[Set problem]
Every line of the material that follows must be printed again exactly.
========
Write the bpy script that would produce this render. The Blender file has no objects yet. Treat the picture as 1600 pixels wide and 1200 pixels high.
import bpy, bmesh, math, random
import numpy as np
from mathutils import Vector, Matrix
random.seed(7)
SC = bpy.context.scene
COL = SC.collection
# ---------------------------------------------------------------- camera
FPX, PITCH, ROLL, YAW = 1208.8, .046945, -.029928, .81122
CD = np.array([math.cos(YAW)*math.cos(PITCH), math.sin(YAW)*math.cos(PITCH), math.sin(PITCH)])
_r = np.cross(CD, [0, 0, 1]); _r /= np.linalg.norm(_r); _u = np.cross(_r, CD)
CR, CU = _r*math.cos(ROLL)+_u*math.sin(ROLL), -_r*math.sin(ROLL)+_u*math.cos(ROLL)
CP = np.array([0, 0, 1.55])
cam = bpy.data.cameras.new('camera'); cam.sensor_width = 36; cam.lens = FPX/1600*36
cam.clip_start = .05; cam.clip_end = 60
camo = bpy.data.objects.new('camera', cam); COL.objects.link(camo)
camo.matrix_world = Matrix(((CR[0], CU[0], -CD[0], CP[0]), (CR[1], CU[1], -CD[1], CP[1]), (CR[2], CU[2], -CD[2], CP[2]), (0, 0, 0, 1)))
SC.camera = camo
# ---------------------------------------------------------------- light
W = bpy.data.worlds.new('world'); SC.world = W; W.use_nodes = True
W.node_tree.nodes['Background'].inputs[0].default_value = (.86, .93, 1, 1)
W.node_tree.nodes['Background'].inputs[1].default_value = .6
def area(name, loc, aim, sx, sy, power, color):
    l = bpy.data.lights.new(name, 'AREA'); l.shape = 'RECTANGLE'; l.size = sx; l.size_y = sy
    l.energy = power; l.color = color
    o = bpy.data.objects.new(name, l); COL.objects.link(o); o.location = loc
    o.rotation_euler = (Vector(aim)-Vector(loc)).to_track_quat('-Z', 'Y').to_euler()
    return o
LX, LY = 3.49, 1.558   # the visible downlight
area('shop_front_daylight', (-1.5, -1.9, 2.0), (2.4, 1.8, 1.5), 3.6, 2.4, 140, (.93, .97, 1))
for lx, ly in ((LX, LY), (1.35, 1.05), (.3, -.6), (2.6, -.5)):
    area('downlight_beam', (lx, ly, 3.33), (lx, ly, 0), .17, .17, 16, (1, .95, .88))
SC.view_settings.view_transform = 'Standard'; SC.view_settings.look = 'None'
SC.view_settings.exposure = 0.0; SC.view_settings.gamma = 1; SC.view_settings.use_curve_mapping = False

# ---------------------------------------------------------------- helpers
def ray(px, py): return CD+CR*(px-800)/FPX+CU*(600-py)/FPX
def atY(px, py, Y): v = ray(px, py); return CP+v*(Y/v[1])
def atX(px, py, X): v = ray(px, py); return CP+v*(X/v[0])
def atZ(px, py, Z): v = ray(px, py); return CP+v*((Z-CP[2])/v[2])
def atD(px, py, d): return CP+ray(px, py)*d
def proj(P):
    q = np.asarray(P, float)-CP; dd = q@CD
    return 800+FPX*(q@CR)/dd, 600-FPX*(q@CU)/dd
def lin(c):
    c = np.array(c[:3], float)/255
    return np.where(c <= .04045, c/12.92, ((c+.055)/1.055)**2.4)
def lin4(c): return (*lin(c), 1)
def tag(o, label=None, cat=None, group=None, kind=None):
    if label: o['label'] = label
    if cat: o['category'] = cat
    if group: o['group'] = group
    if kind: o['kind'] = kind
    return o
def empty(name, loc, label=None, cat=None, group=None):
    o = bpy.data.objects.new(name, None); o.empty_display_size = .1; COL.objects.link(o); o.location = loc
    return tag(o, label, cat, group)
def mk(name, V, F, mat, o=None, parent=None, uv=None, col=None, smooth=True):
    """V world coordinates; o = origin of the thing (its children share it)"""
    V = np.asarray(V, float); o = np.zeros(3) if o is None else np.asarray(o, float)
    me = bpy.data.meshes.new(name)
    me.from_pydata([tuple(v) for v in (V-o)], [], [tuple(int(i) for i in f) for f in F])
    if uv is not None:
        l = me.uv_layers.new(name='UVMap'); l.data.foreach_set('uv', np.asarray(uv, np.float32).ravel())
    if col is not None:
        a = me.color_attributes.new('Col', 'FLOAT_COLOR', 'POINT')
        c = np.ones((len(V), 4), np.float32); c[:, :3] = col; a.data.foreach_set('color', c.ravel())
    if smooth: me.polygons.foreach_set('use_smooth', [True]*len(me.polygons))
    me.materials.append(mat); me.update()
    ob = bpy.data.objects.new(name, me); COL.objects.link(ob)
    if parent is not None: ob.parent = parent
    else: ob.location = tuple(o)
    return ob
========
[Response]
Write the bpy script that would produce this render. The Blender file has no objects yet. Treat the picture as 1600 pixels wide and 1200 pixels high.
import bpy, bmesh, math, random
import numpy as np
from mathutils import Vector, Matrix
random.seed(7)
SC = bpy.context.scene
COL = SC.collection
# ---------------------------------------------------------------- camera
FPX, PITCH, ROLL, YAW = 1208.8, .046945, -.029928, .81122
CD = np.array([math.cos(YAW)*math.cos(PITCH), math.sin(YAW)*math.cos(PITCH), math.sin(PITCH)])
_r = np.cross(CD, [0, 0, 1]); _r /= np.linalg.norm(_r); _u = np.cross(_r, CD)
CR, CU = _r*math.cos(ROLL)+_u*math.sin(ROLL), -_r*math.sin(ROLL)+_u*math.cos(ROLL)
CP = np.array([0, 0, 1.55])
cam = bpy.data.cameras.new('camera'); cam.sensor_width = 36; cam.lens = FPX/1600*36
cam.clip_start = .05; cam.clip_end = 60
camo = bpy.data.objects.new('camera', cam); COL.objects.link(camo)
camo.matrix_world = Matrix(((CR[0], CU[0], -CD[0], CP[0]), (CR[1], CU[1], -CD[1], CP[1]), (CR[2], CU[2], -CD[2], CP[2]), (0, 0, 0, 1)))
SC.camera = camo
# ---------------------------------------------------------------- light
W = bpy.data.worlds.new('world'); SC.world = W; W.use_nodes = True
W.node_tree.nodes['Background'].inputs[0].default_value = (.86, .93, 1, 1)
W.node_tree.nodes['Background'].inputs[1].default_value = .6
def area(name, loc, aim, sx, sy, power, color):
    l = bpy.data.lights.new(name, 'AREA'); l.shape = 'RECTANGLE'; l.size = sx; l.size_y = sy
    l.energy = power; l.color = color
    o = bpy.data.objects.new(name, l); COL.objects.link(o); o.location = loc
    o.rotation_euler = (Vector(aim)-Vector(loc)).to_track_quat('-Z', 'Y').to_euler()
    return o
LX, LY = 3.49, 1.558   # the visible downlight
area('shop_front_daylight', (-1.5, -1.9, 2.0), (2.4, 1.8, 1.5), 3.6, 2.4, 140, (.93, .97, 1))
for lx, ly in ((LX, LY), (1.35, 1.05), (.3, -.6), (2.6, -.5)):
    area('downlight_beam', (lx, ly, 3.33), (lx, ly, 0), .17, .17, 16, (1, .95, .88))
SC.view_settings.view_transform = 'Standard'; SC.view_settings.look = 'None'
SC.view_settings.exposure = 0.0; SC.view_settings.gamma = 1; SC.view_settings.use_curve_mapping = False

# ---------------------------------------------------------------- helpers
def ray(px, py): return CD+CR*(px-800)/FPX+CU*(600-py)/FPX
def atY(px, py, Y): v = ray(px, py); return CP+v*(Y/v[1])
def atX(px, py, X): v = ray(px, py); return CP+v*(X/v[0])
def atZ(px, py, Z): v = ray(px, py); return CP+v*((Z-CP[2])/v[2])
def atD(px, py, d): return CP+ray(px, py)*d
def proj(P):
    q = np.asarray(P, float)-CP; dd = q@CD
    return 800+FPX*(q@CR)/dd, 600-FPX*(q@CU)/dd
def lin(c):
    c = np.array(c[:3], float)/255
    return np.where(c <= .04045, c/12.92, ((c+.055)/1.055)**2.4)
def lin4(c): return (*lin(c), 1)
def tag(o, label=None, cat=None, group=None, kind=None):
    if label: o['label'] = label
    if cat: o['category'] = cat
    if group: o['group'] = group
    if kind: o['kind'] = kind
    return o
def empty(name, loc, label=None, cat=None, group=None):
    o = bpy.data.objects.new(name, None); o.empty_display_size = .1; COL.objects.link(o); o.location = loc
    return tag(o, label, cat, group)
def mk(name, V, F, mat, o=None, parent=None, uv=None, col=None, smooth=True):
    """V world coordinates; o = origin of the thing (its children share it)"""
    V = np.asarray(V, float); o = np.zeros(3) if o is None else np.asarray(o, float)
    me = bpy.data.meshes.new(name)
    me.from_pydata([tuple(v) for v in (V-o)], [], [tuple(int(i) for i in f) for f in F])
    if uv is not None:
        l = me.uv_layers.new(name='UVMap'); l.data.foreach_set('uv', np.asarray(uv, np.float32).ravel())
    if col is not None:
        a = me.color_attributes.new('Col', 'FLOAT_COLOR', 'POINT')
        c = np.ones((len(V), 4), np.float32); c[:, :3] = col; a.data.foreach_set('color', c.ravel())
    if smooth: me.polygons.foreach_set('use_smooth', [True]*len(me.polygons))
    me.materials.append(mat); me.update()
    ob = bpy.data.objects.new(name, me); COL.objects.link(ob)
    if parent is not None: ob.parent = parent
    else: ob.location = tuple(o)
    return ob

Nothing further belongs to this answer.